GIVEN EXERCISE :: List each line of the data in which the string "pixels" appears.

· · ·

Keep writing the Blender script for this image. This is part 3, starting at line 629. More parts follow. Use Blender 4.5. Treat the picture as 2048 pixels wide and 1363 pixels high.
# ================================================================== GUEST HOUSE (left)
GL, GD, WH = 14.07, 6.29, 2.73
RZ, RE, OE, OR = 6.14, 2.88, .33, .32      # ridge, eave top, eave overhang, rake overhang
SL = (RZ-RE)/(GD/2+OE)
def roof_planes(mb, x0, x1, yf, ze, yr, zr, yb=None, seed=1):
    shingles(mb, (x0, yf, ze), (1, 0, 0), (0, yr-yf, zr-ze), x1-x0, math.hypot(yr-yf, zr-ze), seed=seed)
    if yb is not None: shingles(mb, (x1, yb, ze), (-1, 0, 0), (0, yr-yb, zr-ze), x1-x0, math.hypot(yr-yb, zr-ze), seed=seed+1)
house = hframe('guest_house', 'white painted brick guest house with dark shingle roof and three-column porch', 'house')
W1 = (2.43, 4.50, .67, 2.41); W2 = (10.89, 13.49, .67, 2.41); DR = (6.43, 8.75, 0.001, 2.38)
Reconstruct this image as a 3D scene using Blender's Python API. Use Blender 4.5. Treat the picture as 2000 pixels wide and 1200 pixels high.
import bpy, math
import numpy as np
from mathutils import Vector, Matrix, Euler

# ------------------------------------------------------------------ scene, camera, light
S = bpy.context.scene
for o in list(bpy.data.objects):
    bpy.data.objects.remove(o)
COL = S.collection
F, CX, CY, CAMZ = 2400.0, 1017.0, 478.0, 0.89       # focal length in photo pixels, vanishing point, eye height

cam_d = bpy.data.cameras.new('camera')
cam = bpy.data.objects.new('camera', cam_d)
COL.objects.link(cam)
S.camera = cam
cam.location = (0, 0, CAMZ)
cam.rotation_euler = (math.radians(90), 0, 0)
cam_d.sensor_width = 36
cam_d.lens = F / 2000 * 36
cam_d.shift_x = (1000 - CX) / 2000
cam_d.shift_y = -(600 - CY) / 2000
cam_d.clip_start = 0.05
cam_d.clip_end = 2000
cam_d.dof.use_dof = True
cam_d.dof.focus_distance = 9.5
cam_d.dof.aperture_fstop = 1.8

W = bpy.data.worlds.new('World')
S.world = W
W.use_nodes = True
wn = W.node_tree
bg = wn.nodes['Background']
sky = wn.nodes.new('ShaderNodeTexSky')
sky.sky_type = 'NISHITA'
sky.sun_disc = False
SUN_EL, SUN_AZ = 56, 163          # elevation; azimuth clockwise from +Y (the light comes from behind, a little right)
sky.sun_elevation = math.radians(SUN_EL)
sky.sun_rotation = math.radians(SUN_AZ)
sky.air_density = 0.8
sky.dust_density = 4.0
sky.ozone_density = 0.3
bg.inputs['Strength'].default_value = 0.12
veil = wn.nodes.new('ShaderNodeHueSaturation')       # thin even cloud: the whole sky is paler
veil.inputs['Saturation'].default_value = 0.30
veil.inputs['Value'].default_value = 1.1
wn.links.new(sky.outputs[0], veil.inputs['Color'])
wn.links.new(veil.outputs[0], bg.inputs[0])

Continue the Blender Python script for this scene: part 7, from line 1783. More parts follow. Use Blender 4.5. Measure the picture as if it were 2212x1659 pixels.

· · ·

COMPLETE OUTPUT ::
Keep writing the Blender script for this image. This is part 3, starting at line 629. More parts follow. Use Blender 4.5. Treat the picture as 2048 pixels wide and 1363 pixels high.
Reconstruct this image as a 3D scene using Blender's Python API. Use Blender 4.5. Treat the picture as 2000 pixels wide and 1200 pixels high.
F, CX, CY, CAMZ = 2400.0, 1017.0, 478.0, 0.89       # focal length in photo pixels, vanishing point, eye height
Continue the Blender Python script for this scene: part 7, from line 1783. More parts follow. Use Blender 4.5. Measure the picture as if it were 2212x1659 pixels.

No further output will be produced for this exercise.